What needs to be done:
Copy exactly the lines from the start of the data below through the one that carries "leaf_mesh('crown', Q[idx] +", and only those.

==================================================

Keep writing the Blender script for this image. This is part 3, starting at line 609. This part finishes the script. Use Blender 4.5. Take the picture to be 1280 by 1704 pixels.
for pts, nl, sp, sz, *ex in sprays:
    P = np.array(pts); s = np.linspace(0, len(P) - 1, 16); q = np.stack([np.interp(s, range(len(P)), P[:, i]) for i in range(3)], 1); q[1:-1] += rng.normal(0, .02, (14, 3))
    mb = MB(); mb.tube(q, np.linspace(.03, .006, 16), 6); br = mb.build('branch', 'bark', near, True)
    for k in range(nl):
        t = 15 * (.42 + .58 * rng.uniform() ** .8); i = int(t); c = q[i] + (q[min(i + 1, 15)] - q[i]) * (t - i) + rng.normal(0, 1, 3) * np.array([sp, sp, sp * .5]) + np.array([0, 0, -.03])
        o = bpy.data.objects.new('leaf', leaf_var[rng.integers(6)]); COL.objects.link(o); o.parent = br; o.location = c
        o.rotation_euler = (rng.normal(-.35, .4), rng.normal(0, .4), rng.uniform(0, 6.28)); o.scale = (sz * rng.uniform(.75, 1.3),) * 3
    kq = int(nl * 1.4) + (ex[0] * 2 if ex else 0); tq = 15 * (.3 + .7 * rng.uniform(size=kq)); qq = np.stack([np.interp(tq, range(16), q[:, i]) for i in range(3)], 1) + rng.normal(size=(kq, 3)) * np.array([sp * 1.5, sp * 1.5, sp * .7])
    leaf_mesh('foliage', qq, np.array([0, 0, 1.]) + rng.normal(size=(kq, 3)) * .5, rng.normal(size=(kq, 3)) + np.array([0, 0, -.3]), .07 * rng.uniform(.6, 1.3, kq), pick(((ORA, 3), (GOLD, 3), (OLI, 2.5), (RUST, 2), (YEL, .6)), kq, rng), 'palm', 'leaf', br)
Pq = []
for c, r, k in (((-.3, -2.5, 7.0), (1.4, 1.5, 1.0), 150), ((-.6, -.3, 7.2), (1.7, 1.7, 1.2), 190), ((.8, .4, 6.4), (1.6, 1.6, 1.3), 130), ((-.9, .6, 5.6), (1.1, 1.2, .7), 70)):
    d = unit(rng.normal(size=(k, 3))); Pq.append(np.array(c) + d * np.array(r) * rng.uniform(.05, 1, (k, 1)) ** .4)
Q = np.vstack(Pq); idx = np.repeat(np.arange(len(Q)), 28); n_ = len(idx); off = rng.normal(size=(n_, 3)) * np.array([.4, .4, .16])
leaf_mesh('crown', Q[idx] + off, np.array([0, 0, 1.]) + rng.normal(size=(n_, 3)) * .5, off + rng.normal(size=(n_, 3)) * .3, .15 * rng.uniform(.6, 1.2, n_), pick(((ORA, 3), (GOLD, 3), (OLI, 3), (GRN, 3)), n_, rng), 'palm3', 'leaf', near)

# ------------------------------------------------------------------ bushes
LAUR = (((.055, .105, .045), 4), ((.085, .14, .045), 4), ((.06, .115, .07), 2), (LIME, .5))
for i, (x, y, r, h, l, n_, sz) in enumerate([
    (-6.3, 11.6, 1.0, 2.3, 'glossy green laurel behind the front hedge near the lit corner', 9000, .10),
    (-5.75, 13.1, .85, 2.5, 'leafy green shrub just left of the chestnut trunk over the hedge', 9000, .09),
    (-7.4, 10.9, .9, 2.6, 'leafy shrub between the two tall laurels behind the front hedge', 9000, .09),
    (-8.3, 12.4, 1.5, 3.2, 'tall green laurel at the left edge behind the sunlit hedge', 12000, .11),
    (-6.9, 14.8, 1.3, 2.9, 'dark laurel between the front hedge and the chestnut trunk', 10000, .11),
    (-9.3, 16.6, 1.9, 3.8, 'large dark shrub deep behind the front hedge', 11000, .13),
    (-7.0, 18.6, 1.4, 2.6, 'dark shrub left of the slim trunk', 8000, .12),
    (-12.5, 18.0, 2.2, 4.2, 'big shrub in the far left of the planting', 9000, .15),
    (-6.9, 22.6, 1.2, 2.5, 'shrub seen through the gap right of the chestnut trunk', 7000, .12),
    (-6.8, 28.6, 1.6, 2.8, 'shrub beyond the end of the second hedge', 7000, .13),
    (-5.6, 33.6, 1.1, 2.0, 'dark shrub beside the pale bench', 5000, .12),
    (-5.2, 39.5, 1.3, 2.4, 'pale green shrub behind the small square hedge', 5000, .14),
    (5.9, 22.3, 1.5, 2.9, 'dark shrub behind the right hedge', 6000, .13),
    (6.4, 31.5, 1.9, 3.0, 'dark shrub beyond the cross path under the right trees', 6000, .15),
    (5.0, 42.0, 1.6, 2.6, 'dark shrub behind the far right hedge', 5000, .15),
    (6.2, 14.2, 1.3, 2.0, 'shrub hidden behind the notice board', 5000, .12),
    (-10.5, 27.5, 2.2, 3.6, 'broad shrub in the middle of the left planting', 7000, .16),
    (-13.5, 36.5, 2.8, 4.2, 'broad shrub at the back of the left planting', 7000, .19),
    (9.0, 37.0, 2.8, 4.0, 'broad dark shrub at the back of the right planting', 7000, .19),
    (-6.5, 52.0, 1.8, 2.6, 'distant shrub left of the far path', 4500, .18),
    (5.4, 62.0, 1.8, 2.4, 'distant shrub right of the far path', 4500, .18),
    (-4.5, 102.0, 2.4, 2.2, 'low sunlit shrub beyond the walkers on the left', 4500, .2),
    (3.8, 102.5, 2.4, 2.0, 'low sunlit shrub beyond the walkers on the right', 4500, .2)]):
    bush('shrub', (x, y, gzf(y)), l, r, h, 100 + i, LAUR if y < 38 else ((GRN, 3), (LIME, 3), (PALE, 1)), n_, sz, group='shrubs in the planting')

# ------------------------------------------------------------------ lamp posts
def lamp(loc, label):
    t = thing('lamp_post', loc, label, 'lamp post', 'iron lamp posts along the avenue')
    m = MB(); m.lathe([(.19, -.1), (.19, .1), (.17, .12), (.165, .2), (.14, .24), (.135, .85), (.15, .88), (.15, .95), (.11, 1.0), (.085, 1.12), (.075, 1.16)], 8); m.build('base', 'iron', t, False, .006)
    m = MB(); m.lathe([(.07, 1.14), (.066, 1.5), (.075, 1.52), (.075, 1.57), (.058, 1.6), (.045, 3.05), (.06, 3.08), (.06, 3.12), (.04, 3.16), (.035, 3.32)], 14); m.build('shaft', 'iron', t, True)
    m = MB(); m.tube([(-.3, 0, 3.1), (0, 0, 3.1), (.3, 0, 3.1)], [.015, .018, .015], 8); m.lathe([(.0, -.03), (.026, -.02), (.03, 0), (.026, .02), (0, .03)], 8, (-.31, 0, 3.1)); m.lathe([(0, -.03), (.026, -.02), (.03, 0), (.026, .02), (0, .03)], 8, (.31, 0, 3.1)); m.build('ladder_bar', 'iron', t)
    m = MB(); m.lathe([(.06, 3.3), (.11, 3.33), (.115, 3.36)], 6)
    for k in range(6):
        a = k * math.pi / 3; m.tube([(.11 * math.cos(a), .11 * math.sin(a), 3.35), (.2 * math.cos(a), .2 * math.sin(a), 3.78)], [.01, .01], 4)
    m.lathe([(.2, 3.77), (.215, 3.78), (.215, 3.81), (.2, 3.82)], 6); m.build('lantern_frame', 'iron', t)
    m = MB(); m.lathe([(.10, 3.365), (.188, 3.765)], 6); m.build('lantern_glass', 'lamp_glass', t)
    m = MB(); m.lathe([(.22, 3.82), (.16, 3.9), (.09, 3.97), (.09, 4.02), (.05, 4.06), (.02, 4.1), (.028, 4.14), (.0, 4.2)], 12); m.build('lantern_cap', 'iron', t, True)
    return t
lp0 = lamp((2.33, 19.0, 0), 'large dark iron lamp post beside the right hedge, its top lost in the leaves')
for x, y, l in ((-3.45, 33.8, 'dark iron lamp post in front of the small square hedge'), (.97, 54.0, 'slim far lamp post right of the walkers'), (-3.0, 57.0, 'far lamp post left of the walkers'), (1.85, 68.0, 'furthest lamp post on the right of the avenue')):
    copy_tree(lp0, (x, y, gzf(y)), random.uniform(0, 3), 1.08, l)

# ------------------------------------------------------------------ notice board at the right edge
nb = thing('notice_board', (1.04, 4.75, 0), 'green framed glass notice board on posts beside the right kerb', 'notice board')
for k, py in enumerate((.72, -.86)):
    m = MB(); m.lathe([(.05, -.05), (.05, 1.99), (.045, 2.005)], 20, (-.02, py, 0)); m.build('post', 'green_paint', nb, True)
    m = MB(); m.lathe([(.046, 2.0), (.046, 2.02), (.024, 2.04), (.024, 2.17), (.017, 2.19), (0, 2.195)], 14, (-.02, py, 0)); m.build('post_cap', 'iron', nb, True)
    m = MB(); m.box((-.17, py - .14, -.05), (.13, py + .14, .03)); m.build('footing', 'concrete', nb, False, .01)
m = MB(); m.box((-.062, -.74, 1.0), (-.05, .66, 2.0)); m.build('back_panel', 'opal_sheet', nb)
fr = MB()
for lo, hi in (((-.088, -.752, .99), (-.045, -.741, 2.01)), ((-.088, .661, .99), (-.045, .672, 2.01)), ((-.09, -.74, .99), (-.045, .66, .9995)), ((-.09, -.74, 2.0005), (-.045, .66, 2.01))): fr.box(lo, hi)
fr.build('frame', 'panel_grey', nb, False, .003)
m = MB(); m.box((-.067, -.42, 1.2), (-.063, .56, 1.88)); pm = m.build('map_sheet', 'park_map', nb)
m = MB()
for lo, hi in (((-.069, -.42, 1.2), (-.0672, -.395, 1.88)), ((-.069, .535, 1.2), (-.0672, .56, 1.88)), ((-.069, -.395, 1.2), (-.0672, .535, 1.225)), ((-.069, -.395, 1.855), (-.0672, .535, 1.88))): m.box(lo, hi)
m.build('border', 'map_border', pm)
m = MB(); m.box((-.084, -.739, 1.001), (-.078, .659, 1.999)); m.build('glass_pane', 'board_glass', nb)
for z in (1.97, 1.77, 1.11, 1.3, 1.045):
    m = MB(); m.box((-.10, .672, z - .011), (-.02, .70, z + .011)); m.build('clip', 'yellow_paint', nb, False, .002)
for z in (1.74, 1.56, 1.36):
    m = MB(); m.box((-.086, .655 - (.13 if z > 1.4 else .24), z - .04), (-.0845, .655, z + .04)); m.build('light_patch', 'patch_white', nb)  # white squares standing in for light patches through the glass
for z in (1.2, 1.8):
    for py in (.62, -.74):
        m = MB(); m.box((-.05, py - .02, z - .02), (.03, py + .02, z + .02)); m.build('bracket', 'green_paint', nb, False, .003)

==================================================

Answer below:
Keep writing the Blender script for this image. This is part 3, starting at line 609. This part finishes the script. Use Blender 4.5. Take the picture to be 1280 by 1704 pixels.
for pts, nl, sp, sz, *ex in sprays:
    P = np.array(pts); s = np.linspace(0, len(P) - 1, 16); q = np.stack([np.interp(s, range(len(P)), P[:, i]) for i in range(3)], 1); q[1:-1] += rng.normal(0, .02, (14, 3))
    mb = MB(); mb.tube(q, np.linspace(.03, .006, 16), 6); br = mb.build('branch', 'bark', near, True)
    for k in range(nl):
        t = 15 * (.42 + .58 * rng.uniform() ** .8); i = int(t); c = q[i] + (q[min(i + 1, 15)] - q[i]) * (t - i) + rng.normal(0, 1, 3) * np.array([sp, sp, sp * .5]) + np.array([0, 0, -.03])
        o = bpy.data.objects.new('leaf', leaf_var[rng.integers(6)]); COL.objects.link(o); o.parent = br; o.location = c
        o.rotation_euler = (rng.normal(-.35, .4), rng.normal(0, .4), rng.uniform(0, 6.28)); o.scale = (sz * rng.uniform(.75, 1.3),) * 3
    kq = int(nl * 1.4) + (ex[0] * 2 if ex else 0); tq = 15 * (.3 + .7 * rng.uniform(size=kq)); qq = np.stack([np.interp(tq, range(16), q[:, i]) for i in range(3)], 1) + rng.normal(size=(kq, 3)) * np.array([sp * 1.5, sp * 1.5, sp * .7])
    leaf_mesh('foliage', qq, np.array([0, 0, 1.]) + rng.normal(size=(kq, 3)) * .5, rng.normal(size=(kq, 3)) + np.array([0, 0, -.3]), .07 * rng.uniform(.6, 1.3, kq), pick(((ORA, 3), (GOLD, 3), (OLI, 2.5), (RUST, 2), (YEL, .6)), kq, rng), 'palm', 'leaf', br)
Pq = []
for c, r, k in (((-.3, -2.5, 7.0), (1.4, 1.5, 1.0), 150), ((-.6, -.3, 7.2), (1.7, 1.7, 1.2), 190), ((.8, .4, 6.4), (1.6, 1.6, 1.3), 130), ((-.9, .6, 5.6), (1.1, 1.2, .7), 70)):
    d = unit(rng.normal(size=(k, 3))); Pq.append(np.array(c) + d * np.array(r) * rng.uniform(.05, 1, (k, 1)) ** .4)
Q = np.vstack(Pq); idx = np.repeat(np.arange(len(Q)), 28); n_ = len(idx); off = rng.normal(size=(n_, 3)) * np.array([.4, .4, .16])
leaf_mesh('crown', Q[idx] + off, np.array([0, 0, 1.]) + rng.normal(size=(n_, 3)) * .5, off + rng.normal(size=(n_, 3)) * .3, .15 * rng.uniform(.6, 1.2, n_), pick(((ORA, 3), (GOLD, 3), (OLI, 3), (GRN, 3)), n_, rng), 'palm3', 'leaf', near)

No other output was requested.